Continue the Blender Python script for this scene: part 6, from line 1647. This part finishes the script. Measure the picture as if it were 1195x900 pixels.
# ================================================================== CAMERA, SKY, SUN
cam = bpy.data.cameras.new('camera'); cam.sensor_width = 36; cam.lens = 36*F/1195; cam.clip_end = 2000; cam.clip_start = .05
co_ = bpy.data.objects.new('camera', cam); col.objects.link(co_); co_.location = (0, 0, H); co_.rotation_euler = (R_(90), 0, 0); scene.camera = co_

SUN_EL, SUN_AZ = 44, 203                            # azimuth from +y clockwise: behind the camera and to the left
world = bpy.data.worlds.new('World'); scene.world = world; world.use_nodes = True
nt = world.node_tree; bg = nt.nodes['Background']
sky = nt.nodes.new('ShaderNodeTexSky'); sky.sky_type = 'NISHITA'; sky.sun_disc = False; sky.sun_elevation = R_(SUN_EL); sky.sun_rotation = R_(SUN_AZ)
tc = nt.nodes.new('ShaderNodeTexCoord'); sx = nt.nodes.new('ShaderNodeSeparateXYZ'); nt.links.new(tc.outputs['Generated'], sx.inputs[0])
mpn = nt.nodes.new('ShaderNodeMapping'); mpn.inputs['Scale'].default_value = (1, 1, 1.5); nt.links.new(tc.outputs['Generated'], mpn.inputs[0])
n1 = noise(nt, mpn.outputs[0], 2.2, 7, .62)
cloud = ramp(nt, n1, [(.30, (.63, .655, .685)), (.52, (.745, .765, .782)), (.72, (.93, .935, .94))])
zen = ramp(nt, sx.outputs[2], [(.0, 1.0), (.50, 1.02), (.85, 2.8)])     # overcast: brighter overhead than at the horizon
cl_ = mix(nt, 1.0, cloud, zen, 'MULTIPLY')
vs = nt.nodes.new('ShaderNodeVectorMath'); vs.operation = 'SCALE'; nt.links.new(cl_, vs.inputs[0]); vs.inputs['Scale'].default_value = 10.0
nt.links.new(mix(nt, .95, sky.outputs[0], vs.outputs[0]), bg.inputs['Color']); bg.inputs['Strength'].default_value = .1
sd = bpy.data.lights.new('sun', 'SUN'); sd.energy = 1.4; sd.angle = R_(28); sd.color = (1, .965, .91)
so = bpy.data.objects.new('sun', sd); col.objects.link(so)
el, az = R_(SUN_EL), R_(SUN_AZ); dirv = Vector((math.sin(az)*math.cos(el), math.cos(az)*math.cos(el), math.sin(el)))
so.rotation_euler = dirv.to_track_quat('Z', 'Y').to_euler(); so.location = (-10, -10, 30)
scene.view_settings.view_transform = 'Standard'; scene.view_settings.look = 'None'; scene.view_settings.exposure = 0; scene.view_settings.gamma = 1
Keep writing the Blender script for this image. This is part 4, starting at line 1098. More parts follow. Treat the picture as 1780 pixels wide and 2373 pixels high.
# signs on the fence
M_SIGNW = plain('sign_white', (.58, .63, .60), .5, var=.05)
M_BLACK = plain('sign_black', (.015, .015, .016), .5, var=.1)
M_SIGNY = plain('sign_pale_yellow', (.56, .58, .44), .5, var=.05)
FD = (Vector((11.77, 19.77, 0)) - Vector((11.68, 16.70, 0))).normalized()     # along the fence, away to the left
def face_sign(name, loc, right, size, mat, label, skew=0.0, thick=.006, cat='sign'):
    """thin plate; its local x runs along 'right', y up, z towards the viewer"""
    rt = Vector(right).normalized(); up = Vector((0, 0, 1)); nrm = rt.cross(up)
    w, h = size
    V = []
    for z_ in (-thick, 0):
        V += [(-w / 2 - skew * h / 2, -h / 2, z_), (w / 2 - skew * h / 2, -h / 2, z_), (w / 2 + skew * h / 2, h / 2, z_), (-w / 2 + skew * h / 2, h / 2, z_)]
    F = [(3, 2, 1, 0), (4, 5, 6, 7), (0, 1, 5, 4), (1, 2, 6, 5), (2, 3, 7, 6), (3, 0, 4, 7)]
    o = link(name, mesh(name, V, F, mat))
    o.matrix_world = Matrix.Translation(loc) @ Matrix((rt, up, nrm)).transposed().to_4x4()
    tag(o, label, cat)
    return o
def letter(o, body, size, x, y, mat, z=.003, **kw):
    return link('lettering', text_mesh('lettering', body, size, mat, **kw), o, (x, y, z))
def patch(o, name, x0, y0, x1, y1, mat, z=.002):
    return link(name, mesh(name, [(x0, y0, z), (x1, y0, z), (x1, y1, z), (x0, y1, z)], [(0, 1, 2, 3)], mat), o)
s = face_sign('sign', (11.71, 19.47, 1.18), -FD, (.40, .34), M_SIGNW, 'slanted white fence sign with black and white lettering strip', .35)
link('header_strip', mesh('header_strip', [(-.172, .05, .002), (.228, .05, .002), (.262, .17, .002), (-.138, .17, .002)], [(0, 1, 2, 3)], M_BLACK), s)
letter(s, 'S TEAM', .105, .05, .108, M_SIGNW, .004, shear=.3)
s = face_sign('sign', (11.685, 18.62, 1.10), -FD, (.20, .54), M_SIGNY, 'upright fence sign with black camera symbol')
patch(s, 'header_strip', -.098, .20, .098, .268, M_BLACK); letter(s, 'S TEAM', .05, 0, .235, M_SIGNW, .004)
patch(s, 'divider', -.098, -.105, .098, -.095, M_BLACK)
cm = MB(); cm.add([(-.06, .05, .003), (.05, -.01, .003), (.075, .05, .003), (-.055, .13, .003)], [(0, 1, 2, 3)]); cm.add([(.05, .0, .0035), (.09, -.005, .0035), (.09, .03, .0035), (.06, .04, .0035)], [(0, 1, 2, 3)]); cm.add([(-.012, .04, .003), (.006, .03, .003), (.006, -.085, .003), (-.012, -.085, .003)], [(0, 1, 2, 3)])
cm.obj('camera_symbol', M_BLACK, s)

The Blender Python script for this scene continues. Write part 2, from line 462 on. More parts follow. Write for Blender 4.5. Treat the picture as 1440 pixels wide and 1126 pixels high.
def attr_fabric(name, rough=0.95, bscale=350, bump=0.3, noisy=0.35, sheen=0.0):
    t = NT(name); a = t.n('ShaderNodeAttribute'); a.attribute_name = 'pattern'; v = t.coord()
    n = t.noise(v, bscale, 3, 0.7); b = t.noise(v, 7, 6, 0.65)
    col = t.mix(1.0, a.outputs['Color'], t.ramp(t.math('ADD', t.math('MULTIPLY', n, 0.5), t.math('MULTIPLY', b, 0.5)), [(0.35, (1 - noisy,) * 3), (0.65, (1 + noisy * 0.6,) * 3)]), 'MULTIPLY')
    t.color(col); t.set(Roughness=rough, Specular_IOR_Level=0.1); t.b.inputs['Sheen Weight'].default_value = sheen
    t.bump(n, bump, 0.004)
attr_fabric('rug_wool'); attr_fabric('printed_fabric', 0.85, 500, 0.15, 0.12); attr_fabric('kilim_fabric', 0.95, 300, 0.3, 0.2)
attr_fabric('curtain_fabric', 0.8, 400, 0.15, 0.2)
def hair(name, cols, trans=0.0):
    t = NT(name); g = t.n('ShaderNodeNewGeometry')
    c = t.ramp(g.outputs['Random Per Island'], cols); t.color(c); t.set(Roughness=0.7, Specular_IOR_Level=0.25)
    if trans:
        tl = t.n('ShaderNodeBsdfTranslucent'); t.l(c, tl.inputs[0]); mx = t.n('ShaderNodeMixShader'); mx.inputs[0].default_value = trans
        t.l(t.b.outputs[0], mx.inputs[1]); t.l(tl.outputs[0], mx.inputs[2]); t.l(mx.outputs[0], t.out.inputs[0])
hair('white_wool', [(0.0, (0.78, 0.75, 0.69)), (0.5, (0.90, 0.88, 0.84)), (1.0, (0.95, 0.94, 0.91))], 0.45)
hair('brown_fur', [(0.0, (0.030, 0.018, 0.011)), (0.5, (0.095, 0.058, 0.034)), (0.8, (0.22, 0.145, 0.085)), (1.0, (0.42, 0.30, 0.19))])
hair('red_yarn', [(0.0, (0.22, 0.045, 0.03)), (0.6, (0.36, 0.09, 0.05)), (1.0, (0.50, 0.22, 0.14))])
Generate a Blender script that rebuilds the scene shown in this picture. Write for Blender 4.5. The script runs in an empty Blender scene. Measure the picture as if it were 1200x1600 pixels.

_ _ _ _ _

GIVEN REQUEST ::
Quote exactly the first line of the entries and every line after it, stopping with the line that contains "co_ = bpy.data.objects.new('camera', cam);".

TASK OUTPUT ::
Continue the Blender Python script for this scene: part 6, from line 1647. This part finishes the script. Measure the picture as if it were 1195x900 pixels.
# ================================================================== CAMERA, SKY, SUN
cam = bpy.data.cameras.new('camera'); cam.sensor_width = 36; cam.lens = 36*F/1195; cam.clip_end = 2000; cam.clip_start = .05
co_ = bpy.data.objects.new('camera', cam); col.objects.link(co_); co_.location = (0, 0, H); co_.rotation_euler = (R_(90), 0, 0); scene.camera = co_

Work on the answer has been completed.